I wanted to shoot my older brother. Okay, maybe I didn’t really want to plug him, but there has to be a punishment for such an intrusion. There I was, seated against a white birch on a rocky embankment, watching where three logging trails came together. The overgrown skid roads were bright with fresh rubs. I had already seen a dozen deer and it was the opener, so I knew anything could happen at any time.

Then I heard this little noise that turned out to be leaves crunching. I gripped my .30/30, but pretty soon I knew it wasn’t a deer. It was Henry, my older brother. He was creeping into my hunting area. He was moving well. Slinking like a cat, really. But his powers of observation needed help. I watched him for about 10 minutes—getting redder in the face all the time. When he finally saw me, he got this expression, sort of like a 3-year-old gets when he’s been caught using crayons on the living room wall. He whispered much too loud, “Did you see a 10-pointer come by here?” I hissed back, “Did you hear a shot?”

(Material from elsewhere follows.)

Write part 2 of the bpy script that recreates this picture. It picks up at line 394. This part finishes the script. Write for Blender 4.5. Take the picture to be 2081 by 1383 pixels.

We’ve never talked about that little faux pas, and we both got bucks the next day and helped each other drag them out. That was one of the last times we hunted together, and the damned shame of it is I miss him. He’s now a big-time attorney working in one of those glass high-rises in Denver. I still hunt in our old haunts in the East and remember the evenings when we came out of the woods together. He quit hunting, and for a long time he would only flyfish. I finally got fed up with waiting for him to reform and accused him of using catch-and-release as a sort of forgiveness for his predatory behavior as a lawyer.

I must have gotten to him, because he’s bought a wall tent, and now we’re going elk hunting together. Don’t tell him, but I plan to walk right into wherever his elk haven might be, and when he complains, I’ll ask if he saw a 6-point bull pass by.